Repeat the listing below word for word, stopping after the line that contains "for kind, px, d, h, lab, w".
[start DATASET CONTENT]
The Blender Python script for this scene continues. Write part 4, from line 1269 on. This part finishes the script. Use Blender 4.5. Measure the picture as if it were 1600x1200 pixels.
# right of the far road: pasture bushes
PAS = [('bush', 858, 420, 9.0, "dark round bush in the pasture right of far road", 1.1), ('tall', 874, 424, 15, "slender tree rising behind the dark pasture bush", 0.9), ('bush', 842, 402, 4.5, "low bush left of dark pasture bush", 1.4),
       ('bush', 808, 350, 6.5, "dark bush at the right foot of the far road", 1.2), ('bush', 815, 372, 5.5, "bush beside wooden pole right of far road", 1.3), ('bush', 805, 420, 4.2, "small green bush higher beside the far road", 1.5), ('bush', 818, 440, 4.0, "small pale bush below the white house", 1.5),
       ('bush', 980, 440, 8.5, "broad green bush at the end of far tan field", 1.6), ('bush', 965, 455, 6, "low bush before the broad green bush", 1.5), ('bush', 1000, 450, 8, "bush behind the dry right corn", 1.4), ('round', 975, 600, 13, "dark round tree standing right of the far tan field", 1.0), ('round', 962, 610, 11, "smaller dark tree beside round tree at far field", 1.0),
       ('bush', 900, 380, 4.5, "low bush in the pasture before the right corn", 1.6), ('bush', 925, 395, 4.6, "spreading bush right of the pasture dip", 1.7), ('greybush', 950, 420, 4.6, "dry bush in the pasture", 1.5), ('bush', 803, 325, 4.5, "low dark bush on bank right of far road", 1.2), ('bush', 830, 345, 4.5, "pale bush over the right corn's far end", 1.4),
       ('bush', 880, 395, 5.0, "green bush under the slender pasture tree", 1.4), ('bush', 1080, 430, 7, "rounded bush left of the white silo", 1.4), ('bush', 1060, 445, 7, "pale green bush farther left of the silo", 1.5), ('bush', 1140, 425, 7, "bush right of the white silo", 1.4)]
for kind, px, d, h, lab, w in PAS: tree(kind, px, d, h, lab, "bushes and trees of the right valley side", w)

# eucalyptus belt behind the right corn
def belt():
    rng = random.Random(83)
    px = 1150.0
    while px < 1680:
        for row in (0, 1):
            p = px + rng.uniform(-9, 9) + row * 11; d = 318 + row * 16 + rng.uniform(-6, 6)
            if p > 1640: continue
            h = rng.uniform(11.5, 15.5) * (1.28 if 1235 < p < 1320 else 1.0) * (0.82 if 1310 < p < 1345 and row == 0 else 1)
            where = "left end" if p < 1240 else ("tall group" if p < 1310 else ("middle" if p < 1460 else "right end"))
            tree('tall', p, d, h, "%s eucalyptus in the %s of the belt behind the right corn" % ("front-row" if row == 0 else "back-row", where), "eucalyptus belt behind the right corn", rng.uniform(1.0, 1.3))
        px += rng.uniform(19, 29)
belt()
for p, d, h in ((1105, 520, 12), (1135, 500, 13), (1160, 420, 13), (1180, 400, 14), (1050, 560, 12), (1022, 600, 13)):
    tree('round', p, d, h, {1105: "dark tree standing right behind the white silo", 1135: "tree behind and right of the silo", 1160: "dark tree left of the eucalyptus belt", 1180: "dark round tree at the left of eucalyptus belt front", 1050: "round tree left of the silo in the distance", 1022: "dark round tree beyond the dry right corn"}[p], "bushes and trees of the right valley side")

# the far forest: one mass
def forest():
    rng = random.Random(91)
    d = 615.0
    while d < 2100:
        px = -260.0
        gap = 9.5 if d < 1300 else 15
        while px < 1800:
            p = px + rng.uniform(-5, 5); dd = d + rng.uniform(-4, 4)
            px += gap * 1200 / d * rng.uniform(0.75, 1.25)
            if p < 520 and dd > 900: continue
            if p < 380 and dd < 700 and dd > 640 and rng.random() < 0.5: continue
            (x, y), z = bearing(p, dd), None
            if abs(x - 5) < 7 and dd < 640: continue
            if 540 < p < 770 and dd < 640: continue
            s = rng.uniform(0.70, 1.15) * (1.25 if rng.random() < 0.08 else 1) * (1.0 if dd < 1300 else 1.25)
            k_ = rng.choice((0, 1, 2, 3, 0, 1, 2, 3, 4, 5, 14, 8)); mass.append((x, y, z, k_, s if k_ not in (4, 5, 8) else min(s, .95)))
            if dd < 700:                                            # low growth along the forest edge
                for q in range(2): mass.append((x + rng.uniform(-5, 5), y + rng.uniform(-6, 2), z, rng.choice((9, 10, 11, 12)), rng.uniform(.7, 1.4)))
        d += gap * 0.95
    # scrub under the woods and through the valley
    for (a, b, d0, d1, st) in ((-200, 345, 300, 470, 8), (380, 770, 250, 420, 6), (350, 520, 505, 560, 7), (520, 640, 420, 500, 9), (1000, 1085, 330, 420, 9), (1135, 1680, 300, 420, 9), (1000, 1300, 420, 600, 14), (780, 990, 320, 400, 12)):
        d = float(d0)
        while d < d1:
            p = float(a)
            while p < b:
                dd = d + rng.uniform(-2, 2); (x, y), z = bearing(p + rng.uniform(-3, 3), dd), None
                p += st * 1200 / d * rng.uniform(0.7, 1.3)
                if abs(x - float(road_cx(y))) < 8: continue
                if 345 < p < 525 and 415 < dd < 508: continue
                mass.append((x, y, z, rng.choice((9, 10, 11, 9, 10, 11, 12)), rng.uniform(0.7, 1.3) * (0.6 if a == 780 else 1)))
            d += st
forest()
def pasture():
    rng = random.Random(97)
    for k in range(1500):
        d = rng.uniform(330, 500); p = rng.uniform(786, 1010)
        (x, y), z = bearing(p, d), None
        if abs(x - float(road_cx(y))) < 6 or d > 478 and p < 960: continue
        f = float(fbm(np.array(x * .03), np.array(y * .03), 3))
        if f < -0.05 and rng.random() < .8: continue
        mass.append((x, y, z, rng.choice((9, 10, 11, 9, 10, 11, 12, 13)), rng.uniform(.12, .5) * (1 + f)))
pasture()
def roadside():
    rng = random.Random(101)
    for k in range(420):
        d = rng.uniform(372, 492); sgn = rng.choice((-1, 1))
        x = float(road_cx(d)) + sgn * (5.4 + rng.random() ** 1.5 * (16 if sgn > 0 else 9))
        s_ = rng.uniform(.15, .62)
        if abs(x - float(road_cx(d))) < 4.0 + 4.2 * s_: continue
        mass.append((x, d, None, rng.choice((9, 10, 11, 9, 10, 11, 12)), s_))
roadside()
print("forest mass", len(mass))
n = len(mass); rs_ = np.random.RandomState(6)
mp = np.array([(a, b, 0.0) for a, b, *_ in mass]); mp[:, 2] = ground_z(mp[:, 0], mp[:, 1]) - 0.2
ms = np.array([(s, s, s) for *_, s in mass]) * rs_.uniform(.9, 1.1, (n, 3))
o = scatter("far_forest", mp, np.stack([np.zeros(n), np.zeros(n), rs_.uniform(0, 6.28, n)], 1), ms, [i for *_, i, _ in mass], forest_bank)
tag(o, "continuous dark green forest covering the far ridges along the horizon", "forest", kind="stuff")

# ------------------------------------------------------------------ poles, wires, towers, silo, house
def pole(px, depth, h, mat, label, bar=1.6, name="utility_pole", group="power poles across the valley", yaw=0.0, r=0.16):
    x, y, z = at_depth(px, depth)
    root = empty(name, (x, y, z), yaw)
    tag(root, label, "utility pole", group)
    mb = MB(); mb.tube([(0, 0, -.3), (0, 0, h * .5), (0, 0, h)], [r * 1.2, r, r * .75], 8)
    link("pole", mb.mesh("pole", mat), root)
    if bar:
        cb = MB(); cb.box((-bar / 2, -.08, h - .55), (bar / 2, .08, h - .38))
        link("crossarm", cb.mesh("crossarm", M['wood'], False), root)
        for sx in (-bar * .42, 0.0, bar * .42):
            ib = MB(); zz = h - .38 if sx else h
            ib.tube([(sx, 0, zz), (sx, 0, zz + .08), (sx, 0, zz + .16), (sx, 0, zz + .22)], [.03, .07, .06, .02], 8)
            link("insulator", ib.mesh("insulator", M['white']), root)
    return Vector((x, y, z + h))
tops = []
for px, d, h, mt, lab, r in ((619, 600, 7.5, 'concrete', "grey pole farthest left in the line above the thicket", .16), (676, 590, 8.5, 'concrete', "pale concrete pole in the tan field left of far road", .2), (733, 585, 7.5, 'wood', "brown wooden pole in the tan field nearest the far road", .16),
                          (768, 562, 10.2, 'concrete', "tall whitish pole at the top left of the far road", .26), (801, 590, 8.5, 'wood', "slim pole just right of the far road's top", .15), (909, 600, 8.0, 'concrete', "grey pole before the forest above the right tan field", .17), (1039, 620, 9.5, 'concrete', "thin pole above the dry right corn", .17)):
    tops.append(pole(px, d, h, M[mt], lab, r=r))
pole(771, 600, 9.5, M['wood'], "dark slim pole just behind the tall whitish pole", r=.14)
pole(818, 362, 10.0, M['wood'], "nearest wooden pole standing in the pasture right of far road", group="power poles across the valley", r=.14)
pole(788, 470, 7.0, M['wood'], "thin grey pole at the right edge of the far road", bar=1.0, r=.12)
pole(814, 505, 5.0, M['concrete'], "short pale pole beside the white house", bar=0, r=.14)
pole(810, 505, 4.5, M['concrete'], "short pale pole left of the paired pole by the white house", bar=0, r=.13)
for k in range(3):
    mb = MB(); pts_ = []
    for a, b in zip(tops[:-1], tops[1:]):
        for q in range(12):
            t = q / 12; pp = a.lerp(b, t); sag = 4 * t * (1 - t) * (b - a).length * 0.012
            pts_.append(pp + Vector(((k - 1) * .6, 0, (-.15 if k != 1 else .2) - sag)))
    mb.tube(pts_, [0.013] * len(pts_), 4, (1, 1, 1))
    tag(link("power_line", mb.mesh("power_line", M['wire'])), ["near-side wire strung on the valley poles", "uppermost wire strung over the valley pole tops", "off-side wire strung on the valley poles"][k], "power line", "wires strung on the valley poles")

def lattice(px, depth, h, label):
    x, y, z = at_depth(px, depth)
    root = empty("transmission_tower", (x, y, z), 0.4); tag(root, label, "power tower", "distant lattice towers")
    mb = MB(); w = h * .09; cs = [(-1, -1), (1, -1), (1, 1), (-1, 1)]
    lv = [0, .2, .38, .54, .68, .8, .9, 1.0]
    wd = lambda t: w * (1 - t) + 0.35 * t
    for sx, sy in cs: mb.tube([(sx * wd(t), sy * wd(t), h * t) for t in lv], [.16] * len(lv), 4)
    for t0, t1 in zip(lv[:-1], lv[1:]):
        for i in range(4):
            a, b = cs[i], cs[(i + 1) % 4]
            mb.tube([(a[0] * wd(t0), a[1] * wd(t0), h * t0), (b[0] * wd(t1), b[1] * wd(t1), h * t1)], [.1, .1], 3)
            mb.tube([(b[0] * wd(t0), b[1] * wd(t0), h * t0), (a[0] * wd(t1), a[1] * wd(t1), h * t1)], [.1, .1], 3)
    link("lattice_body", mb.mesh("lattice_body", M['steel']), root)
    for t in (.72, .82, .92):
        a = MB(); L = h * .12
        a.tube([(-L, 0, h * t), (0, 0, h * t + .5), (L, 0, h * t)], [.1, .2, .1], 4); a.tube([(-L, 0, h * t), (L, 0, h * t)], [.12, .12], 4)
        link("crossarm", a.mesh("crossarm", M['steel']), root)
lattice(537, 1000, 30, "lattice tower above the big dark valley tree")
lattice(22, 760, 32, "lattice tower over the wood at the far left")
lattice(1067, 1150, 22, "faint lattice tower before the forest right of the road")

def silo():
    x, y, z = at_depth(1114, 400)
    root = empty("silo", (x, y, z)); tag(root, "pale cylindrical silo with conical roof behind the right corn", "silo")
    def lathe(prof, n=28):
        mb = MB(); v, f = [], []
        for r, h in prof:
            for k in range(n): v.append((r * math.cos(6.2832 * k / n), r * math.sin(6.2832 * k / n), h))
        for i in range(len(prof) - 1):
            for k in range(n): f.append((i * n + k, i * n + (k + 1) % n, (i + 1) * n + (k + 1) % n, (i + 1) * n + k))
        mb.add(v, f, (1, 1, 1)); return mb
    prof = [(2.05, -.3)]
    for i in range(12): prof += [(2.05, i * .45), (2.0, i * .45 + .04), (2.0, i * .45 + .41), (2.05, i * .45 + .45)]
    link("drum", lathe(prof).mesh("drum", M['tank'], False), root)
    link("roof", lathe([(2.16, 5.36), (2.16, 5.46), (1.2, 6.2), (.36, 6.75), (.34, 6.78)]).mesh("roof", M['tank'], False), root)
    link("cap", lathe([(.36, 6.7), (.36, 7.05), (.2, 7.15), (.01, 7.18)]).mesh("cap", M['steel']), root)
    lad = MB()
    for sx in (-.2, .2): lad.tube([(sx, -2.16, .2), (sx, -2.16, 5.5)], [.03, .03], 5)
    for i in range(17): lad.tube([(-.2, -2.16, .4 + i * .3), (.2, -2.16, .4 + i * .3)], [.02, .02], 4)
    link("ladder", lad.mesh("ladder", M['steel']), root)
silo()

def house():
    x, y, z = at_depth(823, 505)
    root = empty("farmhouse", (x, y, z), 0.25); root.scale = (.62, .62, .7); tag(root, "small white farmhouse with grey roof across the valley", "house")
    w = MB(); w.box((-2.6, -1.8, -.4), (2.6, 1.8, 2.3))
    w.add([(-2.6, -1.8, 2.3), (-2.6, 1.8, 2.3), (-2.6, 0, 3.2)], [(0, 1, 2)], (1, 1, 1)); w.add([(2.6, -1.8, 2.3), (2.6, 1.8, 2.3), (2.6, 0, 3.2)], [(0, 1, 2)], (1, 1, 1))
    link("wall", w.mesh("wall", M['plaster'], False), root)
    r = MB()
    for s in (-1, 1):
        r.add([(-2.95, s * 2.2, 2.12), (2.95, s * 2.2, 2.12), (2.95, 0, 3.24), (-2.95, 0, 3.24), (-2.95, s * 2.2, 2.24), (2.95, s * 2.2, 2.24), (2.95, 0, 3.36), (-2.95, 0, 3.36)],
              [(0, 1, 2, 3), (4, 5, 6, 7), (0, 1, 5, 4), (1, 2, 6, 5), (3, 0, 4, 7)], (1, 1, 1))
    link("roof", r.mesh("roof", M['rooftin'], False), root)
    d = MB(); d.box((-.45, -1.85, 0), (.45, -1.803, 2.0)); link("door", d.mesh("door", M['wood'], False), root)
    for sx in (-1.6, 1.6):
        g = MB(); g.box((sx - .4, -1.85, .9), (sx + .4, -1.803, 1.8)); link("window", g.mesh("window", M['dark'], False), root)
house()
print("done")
[end DATASET CONTENT]
COMPLETE ANSWER:
The Blender Python script for this scene continues. Write part 4, from line 1269 on. This part finishes the script. Use Blender 4.5. Measure the picture as if it were 1600x1200 pixels.
# right of the far road: pasture bushes
PAS = [('bush', 858, 420, 9.0, "dark round bush in the pasture right of far road", 1.1), ('tall', 874, 424, 15, "slender tree rising behind the dark pasture bush", 0.9), ('bush', 842, 402, 4.5, "low bush left of dark pasture bush", 1.4),
       ('bush', 808, 350, 6.5, "dark bush at the right foot of the far road", 1.2), ('bush', 815, 372, 5.5, "bush beside wooden pole right of far road", 1.3), ('bush', 805, 420, 4.2, "small green bush higher beside the far road", 1.5), ('bush', 818, 440, 4.0, "small pale bush below the white house", 1.5),
       ('bush', 980, 440, 8.5, "broad green bush at the end of far tan field", 1.6), ('bush', 965, 455, 6, "low bush before the broad green bush", 1.5), ('bush', 1000, 450, 8, "bush behind the dry right corn", 1.4), ('round', 975, 600, 13, "dark round tree standing right of the far tan field", 1.0), ('round', 962, 610, 11, "smaller dark tree beside round tree at far field", 1.0),
       ('bush', 900, 380, 4.5, "low bush in the pasture before the right corn", 1.6), ('bush', 925, 395, 4.6, "spreading bush right of the pasture dip", 1.7), ('greybush', 950, 420, 4.6, "dry bush in the pasture", 1.5), ('bush', 803, 325, 4.5, "low dark bush on bank right of far road", 1.2), ('bush', 830, 345, 4.5, "pale bush over the right corn's far end", 1.4),
       ('bush', 880, 395, 5.0, "green bush under the slender pasture tree", 1.4), ('bush', 1080, 430, 7, "rounded bush left of the white silo", 1.4), ('bush', 1060, 445, 7, "pale green bush farther left of the silo", 1.5), ('bush', 1140, 425, 7, "bush right of the white silo", 1.4)]
for kind, px, d, h, lab, w in PAS: tree(kind, px, d, h, lab, "bushes and trees of the right valley side", w)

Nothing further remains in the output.